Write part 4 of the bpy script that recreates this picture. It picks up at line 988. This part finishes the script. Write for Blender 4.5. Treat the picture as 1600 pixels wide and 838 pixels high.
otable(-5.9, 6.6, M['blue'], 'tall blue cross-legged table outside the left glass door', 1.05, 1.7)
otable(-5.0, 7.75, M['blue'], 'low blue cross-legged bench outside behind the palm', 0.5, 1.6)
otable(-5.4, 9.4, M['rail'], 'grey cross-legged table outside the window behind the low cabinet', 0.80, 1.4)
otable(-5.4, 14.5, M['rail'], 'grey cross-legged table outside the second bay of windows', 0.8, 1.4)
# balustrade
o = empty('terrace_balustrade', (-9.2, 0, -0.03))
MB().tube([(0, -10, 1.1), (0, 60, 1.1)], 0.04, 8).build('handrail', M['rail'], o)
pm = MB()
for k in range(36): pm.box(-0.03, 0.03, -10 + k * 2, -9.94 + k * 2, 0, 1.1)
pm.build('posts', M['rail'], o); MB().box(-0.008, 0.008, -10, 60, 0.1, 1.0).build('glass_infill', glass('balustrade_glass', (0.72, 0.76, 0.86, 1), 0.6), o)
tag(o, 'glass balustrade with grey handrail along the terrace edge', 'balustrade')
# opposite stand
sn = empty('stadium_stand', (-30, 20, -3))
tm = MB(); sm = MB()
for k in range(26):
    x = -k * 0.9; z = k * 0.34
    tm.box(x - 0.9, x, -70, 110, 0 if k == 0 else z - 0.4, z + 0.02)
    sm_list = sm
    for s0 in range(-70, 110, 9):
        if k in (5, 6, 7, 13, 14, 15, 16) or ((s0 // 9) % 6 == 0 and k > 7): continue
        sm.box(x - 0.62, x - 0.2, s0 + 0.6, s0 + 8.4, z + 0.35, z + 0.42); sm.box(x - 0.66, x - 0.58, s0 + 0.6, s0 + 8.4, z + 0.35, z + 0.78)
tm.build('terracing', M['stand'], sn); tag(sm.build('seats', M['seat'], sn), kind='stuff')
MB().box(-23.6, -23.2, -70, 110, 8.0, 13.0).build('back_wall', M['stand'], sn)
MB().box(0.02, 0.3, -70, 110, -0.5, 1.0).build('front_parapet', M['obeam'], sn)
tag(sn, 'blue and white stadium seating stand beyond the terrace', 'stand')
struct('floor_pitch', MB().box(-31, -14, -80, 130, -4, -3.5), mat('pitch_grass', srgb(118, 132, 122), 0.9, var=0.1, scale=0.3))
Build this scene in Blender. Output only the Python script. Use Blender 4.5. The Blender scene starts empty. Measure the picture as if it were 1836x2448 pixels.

+ + +

Recopy the whole listing exactly.

Reply –
Write part 4 of the bpy script that recreates this picture. It picks up at line 988. This part finishes the script. Write for Blender 4.5. Treat the picture as 1600 pixels wide and 838 pixels high.
otable(-5.9, 6.6, M['blue'], 'tall blue cross-legged table outside the left glass door', 1.05, 1.7)
otable(-5.0, 7.75, M['blue'], 'low blue cross-legged bench outside behind the palm', 0.5, 1.6)
otable(-5.4, 9.4, M['rail'], 'grey cross-legged table outside the window behind the low cabinet', 0.80, 1.4)
otable(-5.4, 14.5, M['rail'], 'grey cross-legged table outside the second bay of windows', 0.8, 1.4)
# balustrade
o = empty('terrace_balustrade', (-9.2, 0, -0.03))
MB().tube([(0, -10, 1.1), (0, 60, 1.1)], 0.04, 8).build('handrail', M['rail'], o)
pm = MB()
for k in range(36): pm.box(-0.03, 0.03, -10 + k * 2, -9.94 + k * 2, 0, 1.1)
pm.build('posts', M['rail'], o); MB().box(-0.008, 0.008, -10, 60, 0.1, 1.0).build('glass_infill', glass('balustrade_glass', (0.72, 0.76, 0.86, 1), 0.6), o)
tag(o, 'glass balustrade with grey handrail along the terrace edge', 'balustrade')
# opposite stand
sn = empty('stadium_stand', (-30, 20, -3))
tm = MB(); sm = MB()
for k in range(26):
    x = -k * 0.9; z = k * 0.34
    tm.box(x - 0.9, x, -70, 110, 0 if k == 0 else z - 0.4, z + 0.02)
    sm_list = sm
    for s0 in range(-70, 110, 9):
        if k in (5, 6, 7, 13, 14, 15, 16) or ((s0 // 9) % 6 == 0 and k > 7): continue
        sm.box(x - 0.62, x - 0.2, s0 + 0.6, s0 + 8.4, z + 0.35, z + 0.42); sm.box(x - 0.66, x - 0.58, s0 + 0.6, s0 + 8.4, z + 0.35, z + 0.78)
tm.build('terracing', M['stand'], sn); tag(sm.build('seats', M['seat'], sn), kind='stuff')
MB().box(-23.6, -23.2, -70, 110, 8.0, 13.0).build('back_wall', M['stand'], sn)
MB().box(0.02, 0.3, -70, 110, -0.5, 1.0).build('front_parapet', M['obeam'], sn)
tag(sn, 'blue and white stadium seating stand beyond the terrace', 'stand')
struct('floor_pitch', MB().box(-31, -14, -80, 130, -4, -3.5), mat('pitch_grass', srgb(118, 132, 122), 0.9, var=0.1, scale=0.3))
Build this scene in Blender. Output only the Python script. Use Blender 4.5. The Blender scene starts empty. Measure the picture as if it were 1836x2448 pixels.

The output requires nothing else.